Rob: Recording really… that’s our goal for the summer, definitely. Get this single down, release it, build up as much excitement and hype around us as we can to try and get out into the media a bit before we go to sign anything with any kind of record label. We’ve been talking to some publishers and a few other people here and there that have been talking about helping us out, but… we’re really set on the idea of trying to build as much ourselves as we can before we sort of pass it on to a record label or something like that.
Chris: Our main aim is just to take another step upwards, just become more respected and actually seen as a proper big band.
Rob: We’ve never officially released anything, really. But we’ve made E.P.s and sold them at shows and we’ve done quite well doing that. The single that we’re going to be doing in the summer is going to be our first proper release.
Rou: Yeah, it’s definitely in the pipeline. We’ve got a lot of material that needs re-recording and re-vamping, we just can’t wait to get something out, really.
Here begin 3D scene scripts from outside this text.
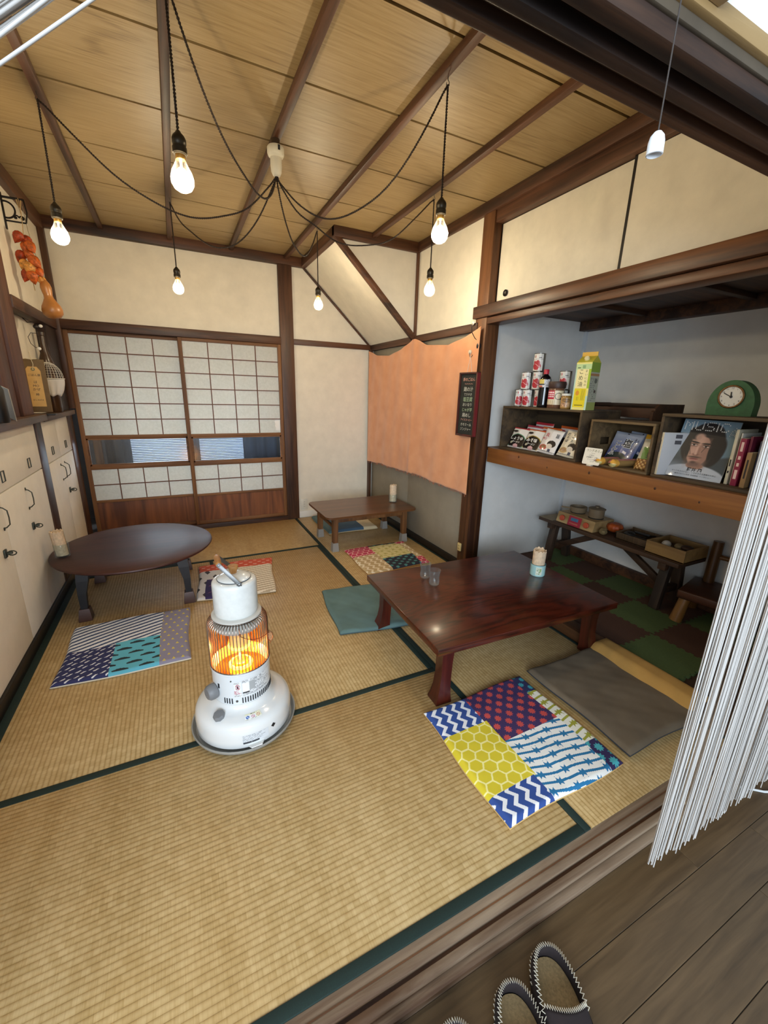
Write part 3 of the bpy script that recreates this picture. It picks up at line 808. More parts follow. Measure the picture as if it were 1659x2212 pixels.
def barbs(u, v, c0, c1, pitch=0.06, w=0.24, wav=0.006, knot=0.12, ang=0.0):
    a = u*math.cos(ang)+v*math.sin(ang); b = -u*math.sin(ang)+v*math.cos(ang)
    row = np.floor(b/pitch); f = (b+wav*np.sin(a*30))/pitch % 1.0
    kn = ((a+(row % 2)*knot*0.5) % knot)-knot/2
    th = np.where(np.abs(kn) < 0.010, 0.30+0.38*np.abs(kn)/0.010, w)
    return mix(rep(c0, len(u)), hx(c1), (np.abs(f-0.5) < th/1.0*0.72).astype(float))
def stripes(u, v, c0, c1, pitch=0.03, ang=0.6, w=0.4):
    a = u*math.cos(ang)+v*math.sin(ang)
    return mix(rep(c0, len(u)), hx(c1), ((a/pitch % 1.0) < w).astype(float))
def motif(u, v, c0, c1, sx, sy, fn, off=0.5, ph=0.0):
    row = np.floor(v/sy); du = ((u+(row % 2)*sx*off+ph) % sx)-sx/2; dv = (v % sy)-sy/2
    return mix(rep(c0, len(u)), hx(c1), fn(du, dv).astype(float))
def cloud(du, dv):
    return ((np.hypot(du/1.9, dv) < 0.012) | (np.hypot((du-0.02)/1.5, dv+0.003) < 0.0085) | (np.hypot((du+0.02)/1.5, dv+0.003) < 0.0085)) & (dv > -0.008)
def bolt(du, dv): return (np.abs(du-dv*1.1-0.008*np.sign(dv)) < 0.0055) & (np.abs(dv) < 0.016)
def drop(du, dv): return (np.abs(du) < (0.0085-dv)*0.42) & (dv > -0.011) & (dv < 0.012)
def dash(du, dv): return (np.abs(dv) < 0.0035*(1-(du/0.018)**2)) & (np.abs(du) < 0.018)

def cushion(label, corners, col, th=0.026, n=150, back='#b08a5a', group='floor cushions', z0=0.004, wrink=0.0016, seed=1, solid=None):
    """corners (front-left, front-right, back-right, back-left) in room coordinates"""
    c = np.array(corners, float); ctr = c.mean(0)
    root = thing('floor_cushion', label, 'cushion', (ctr[0], ctr[1], 0), 0, group)
    c = c-ctr
    r2 = np.random.default_rng(seed); ph = r2.uniform(0, 6.28, 8)
    def xy(u, v):
        p = (c[0][None]*((1-u)*(1-v))[:, None]+c[1][None]*(u*(1-v))[:, None]+c[2][None]*(u*v)[:, None]+c[3][None]*((1-u)*v)[:, None])
        e = 0.006
        p = p+np.stack([e*np.sin(v*7+ph[0])*(2*u-1)+e*0.4*np.sin(u*9+ph[1]), e*np.sin(u*6+ph[2])*(2*v-1)], 1)
        return p
    def prof(u, v):
        d = np.minimum(np.minimum(u, 1-u), np.minimum(v, 1-v))
        e = 1-np.clip(1-d/0.035, 0, 1)**2.4
        h = (u*(1-u)*v*(1-v)*16)**0.35
        w = wrink*(np.sin(u*11+4*v+ph[3])*np.sin(v*9-3*u+ph[4])+0.5*np.sin(u*19-7*v+ph[5])*np.sin(v*15+6*u+ph[6])+0.25*np.sin(u*37+9*v+ph[7])*np.sin(v*31+ph[0]))
        return z0+0.008+(th-0.012)*e*(0.75+0.25*h)+w*e
    def fm(u, v):
        p = xy(u, v); return np.concatenate([p, prof(u, v)[:, None]], 1)
    if solid is None: canvas('printed_cover', fm, col, n, n, FABR, root)
    else:
        k = 60
        MB().grid(lambda a, b: tuple(fm(np.array([a]), np.array([b]))[0]), k, k).build('cover', solid, root, ang=80)
    b = MB(); pts = []; N = 24
    for side in range(4):
        for k in range(N):
            s = k/N
            u, v = ((s, 0), (1, s), (1-s, 1), (0, 1-s))[side]
            p = xy(np.array([u]), np.array([v]))[0]; pts.append((p[0], p[1]))
    k = len(pts)
    lo = [b.bm.verts.new((x*0.985, y*0.985, z0-0.003)) for x, y in pts]; mi = [b.bm.verts.new((x*1.006, y*1.006, z0+0.004)) for x, y in pts]
    hi = [b.bm.verts.new((x*1.001, y*1.001, z0+0.0082)) for x, y in pts]
    for A, B in ((lo, mi), (mi, hi)):
        for i in range(k): b.bm.faces.new((A[i], A[(i+1) % k], B[(i+1) % k], B[i]))
    b.bm.faces.new(list(reversed(lo)))
    b.build('backing', mat('cushion_backing', back, 0.9), root, ang=80)
    return root
S = 0.56
def paste(C, msk, new): C[msk] = new[msk]
def colE(u, v):
    x, y = u*S, v*S; n = len(u)
    C = barbs(x, y, '#e9e8e2', '#1f6f9e', 0.0345, 0.2, 0.004, 0.105, -0.14)
    ZZ = zigzag(x, y, '#e9eaec', '#2c4a8e', 0.046, 0.022, 0.052, 0.62, -0.10)
    paste(C, (u < 0.36) & (v > 0.695), ZZ)
    paste(C, (u >= 0.355) & (u < 0.885) & (v > 0.485), stars(x, y, '#3b2a57', '#c24a45', 0.066, 0.0178, 9))
    paste(C, (u < 0.375) & (v > 0.18) & (v <= 0.705), hexes(y, x, '#d3c02c', '#efe69a', 0.051, 0.12))
    paste(C, (u < 0.36) & (v <= 0.185), ZZ)
    paste(C, (u >= 0.885) & (v > 0.79), stars(x, y, '#2b2c55', '#3f9aa6', 0.06, 0.0155, 9))
    paste(C, (u >= 0.885) & (v <= 0.79) & (v > 0.225), barbs(x, y, '#e4e2d4', '#9a9a35', 0.036, 0.2, 0.004, 0.10, 0.1))
    paste(C, (u >= 0.875) & (v <= 0.225), stars(x, y, '#2b2250', '#46a5b0', 0.07, 0.021, 9))
    return C
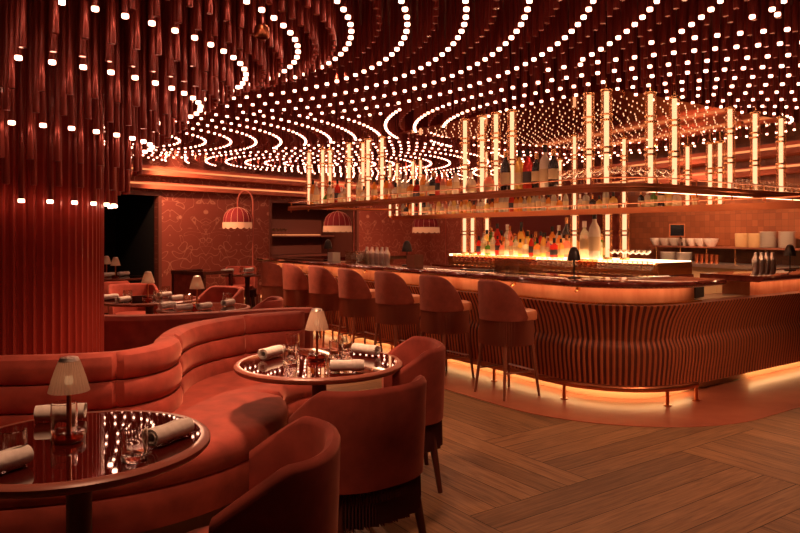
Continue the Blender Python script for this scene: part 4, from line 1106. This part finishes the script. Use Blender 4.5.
for px, py, rz, w in ((226, 273.5, .9, 'left'), (249, 272, 1.2, 'right')):
    x, y = on_plane(px, py, .75); cx_, cy_ = FT[3][0]; d = math.hypot(x - cx_, y - cy_)
    if d > .38: x = cx_ + (x - cx_) * .38 / d; y = cy_ + (y - cy_) * .38 / d
    napkin(x, y, .75, rz, 'rolled napkin on the round table by the wallpaper, %s one' % w, 'napkins on the far tables', 1.3)
for i, (tx, ty, w) in enumerate(((-2.2, 7.15, 'left on the table behind the far banquette'), (-1.8, 7.2, 'right on the table behind the far banquette'), (-3.0, 7.6, 'left on the table behind the column'), (-2.65, 7.55, 'right on the table behind the column'), (-2.75, 8.1, 'rear on the table behind the column'), (-2.95, 12.9, 'left on the round table by the wallpaper'), (-2.7, 12.95, 'right on the round table by the wallpaper'))):
    glass('tumbler', tx, ty, .75, 'clear tumbler standing %s' % w, 'tumblers on the far tables', s=1.15)

# ------------------------------------------------------------------ arc lamps with fringed dome shades
def arc_lamp(label, px_shade, px_pole, Y, zc, r=.29, striped=True):
    xs, xp = u_of(px_shade) * Y, u_of(px_pole) * Y
    t = thing('arc_lamp', label, 'floor lamp', (xp, Y, 0), 0, 'arc floor lamps with red dome shades'); dx = xs - xp
    h = zc + .55
    pts = [(0, 0, .2), (0, 0, h - .25)]
    for i in range(1, 13):
        a = PI * i / 12; pts.append((dx / 2 - dx / 2 * math.cos(a), 0, h - .25 + .25 * math.sin(a)))
    pts.append((dx, 0, zc + .18)); mb = MB(); mb.tube(pts, .016, 8); mb.build('pole', 'lamp_pole', t)
    b = mb = MB(); mb.lathe([(0, 0), (.15, 0), (.15, .24), (0, .24)], 24); bs = mb.build('base', 'lamp_pole', t)
    if striped:
        mb = MB()
        for i in range(12):
            a = 2 * PI * i / 12; mb.box((.151 * math.cos(a), .151 * math.sin(a), .12), (.004, .03, .235), a)
        mb.build('base_stripe', 'stripe_light', bs, smooth=False)
    prof = [(r, -.12), (r * .98, -.02), (r * .86, .08), (r * .62, .155), (r * .3, .195), (0, .205)]
    sh = MB(); sh.lathe(prof, 40, (dx, 0, zc)); so = sh.build('lamp_shade', 'lampshade_red', t)
    mb = MB()
    for i in range(14):
        a = 2 * PI * i / 14; mb.tube([(dx + (q + .003) * math.cos(a), (q + .003) * math.sin(a), zc + z) for q, z in prof[:-1]] + [(dx, 0, zc + .208)], .0042, 5)
    mb.build('shade_piping', 'shade_rib', so)
    mb = MB(); n = 112; rows = []
    for i in range(n + 1):
        a = 2 * PI * i / n; j = .004 * (i % 2); sc_ = abs(math.sin(a * 7)) * .035
        rows.append([(dx + (r + .006 + j) * math.cos(a), (r + .006 + j) * math.sin(a), zc - .10), (dx + (r + .012 + j) * math.cos(a), (r + .012 + j) * math.sin(a), zc - .20 - sc_)])
    mb.rings(rows, False, False); mb.build('fringe', 'lamp_fringe', t)
    mb = MB(); mb.lathe([(0, -.03), (.03, -.01), (.04, .03), (.03, .06), (0, .08)], 10, (dx, 0, zc - .02)); mb.build('bulb', 'bulb', t)
arc_lamp('arc floor lamp with red dome shade, leftmost, before the patterned wall', 237.5, 253, 14.2, 1.82)
arc_lamp('arc floor lamp with red dome shade, beside the dark alcove at the bar end', 337.5, 354, 14.6, 1.75)
arc_lamp('arc floor lamp with red dome shade, rightmost, seen over the middle of the bar', 426, 446, 15.4, 1.73)

# alcove shelf with glasses
tm = (T_N0 + T_N1) / 2
al = thing('alcove_shelf', 'wooden shelf in the dark alcove behind the bar end', 'shelf', (0, 0, 0))
mb = MB(); mb.prism([BW(T_N0 + .05, -.75), BW(T_N1 - .05, -.75), BW(T_N1 - .05, -1.29), BW(T_N0 + .05, -1.29)], 1.40, 1.44); mb.build('shelf_board', 'cabinet', al, smooth=False)
mb = MB(); mb.prism([BW(T_N0 + .05, -.65), BW(T_N1 - .05, -.65), BW(T_N1 - .05, -1.29), BW(T_N0 + .05, -1.29)], 0, .95); mb.build('cabinet_base', 'cabinet', al, smooth=False)
mb = MB(); mb.prism([BW(T_N0 + .1, -1.24), BW(T_N1 - .1, -1.24), BW(T_N1 - .1, -1.27), BW(T_N0 + .1, -1.27)], 1.44, 1.46); mb.build('shelf_light', 'wallstrip', al, smooth=False)  # strip added to brighten the alcove glasses
for i in range(9):
    x, y = BW(T_N0 + .30 + i * .115, -.9); glass('coupe', x, y, 1.44, 'stemmed glass on the alcove shelf, %s from the left' % nth(i + 1), 'glasses in the alcove', s=1.3)

# ------------------------------------------------------------------ spotlights: first and tiled-wall cans are real, the rest added fill
sx_, sy_ = u_of(262) * 4.1, 4.1
spot_fixture(sx_, sy_, EYE + (233 - 36) * 4.1 / F, 'round copper spotlight can hanging among the rods, above the front banquette', (-1.0, 4.3, .45), 120, 80, .8, .12)
spot_fixture(-.9, 2.2, 3.2, 'copper spotlight can above the front corner table', (-1.1, 3.0, .5), 65, 80, .8, .12)
spot_fixture(.2, 1.9, 3.2, 'copper spotlight can above the front chairs', (-.1, 3.4, .5), 10, 70, .8, .12)
spot_fixture(2.2, 3.2, 3.2, 'copper spotlight can above the oak floor', (2.0, 4.6, 0), 70, 90, .8)
spot_fixture(-.6, 6.2, 3.0, 'copper spotlight can over the stools', (.3, 7.0, .8), 25, 100)
spot_fixture(2.9, 4.4, 3.0, 'copper spotlight can facing the bar corner', (2.6, 6.0, .6), 90, 80, .8)
spot_fixture(-2.4, 9.4, 3.0, 'copper spotlight can over the far dining tables', (-2.5, 8.2, .7), 280, 115)
spot_fixture(-4.3, 12.7, 3.0, 'copper spotlight can facing the patterned wallpaper', (-3.6, 14.9, 1.5), 240, 120)
spot_fixture(.4, 15.4, 3.0, 'copper spotlight can facing the wallpaper behind the bar', (-.6, 18.9, 1.6), 260, 110)
x, y = PR(655, 1.4); spot_fixture(x, y, 2.85, 'copper spotlight can facing the tiled wall', (*PR(690, 0), 1.3), 80, 95)
x, y = PR(740, 1.8); spot_fixture(x, y, 2.85, 'copper spotlight can over the prep counter', (*PR(735, .5), 1.0), 170, 80)

# ------------------------------------------------------------------ camera, world, view
cam = bpy.data.cameras.new('camera'); co = bpy.data.objects.new('camera', cam); COL.objects.link(co)
co.location = (0, 0, EYE); co.rotation_euler = (PI / 2, 0, 0)
cam.sensor_width = 36; cam.lens = 36 * F / 800; cam.shift_y = -33.5 / 800; cam.clip_end = 60; cam.clip_start = .05
sc.camera = co
w = bpy.data.worlds.new('world'); sc.world = w; w.use_nodes = True
w.node_tree.nodes['Background'].inputs[0].default_value = (.10, .02, .01, 1); w.node_tree.nodes['Background'].inputs[1].default_value = .1
sc.view_settings.view_transform = 'Standard'; sc.view_settings.look = 'None'; sc.view_settings.exposure = .98; sc.view_settings.gamma = 1
sc.view_settings.use_curve_mapping = False
sc.cycles.use_denoising = True
sc.cycles.max_bounces = 8; sc.cycles.transparent_max_bounces = 16; sc.cycles.sample_clamp_indirect = 4
sc.cycles.caustics_reflective = False; sc.cycles.caustics_refractive = False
Chris: We’re buzzing to get in the studio, big time! We seem to have booked ourselves too many shows, I think, so trying to fit in some recording time around the shows so we don’t have to cancel any. We just want to sort of build a secure career where we can just continue to release things because we love doing it. We don’t want to be one of those sort of bands that kinda come on a wave and then just disappear.
Rob: I think that’s one of the reasons why we want to do everything ourselves, so we can build up a good solid base that we know isn’t just going to, you know… we’ve really been working hard on keeping a solid base of fans - that’ll hopefully keep us going.
Chris: Yeah, the fan base is really supportive at the moment. Some kids come to… I don’t know, ten, twenty shows a year, wherever they can – some people really travel around with us, which is nice. They’re really dedicated, which is cool.
And he’s not kidding; fans here don’t let them down tonight. Whatever the future has in store for Enter Shikari, you get the feeling that a sold-out Bedford Esquires can’t be wrong.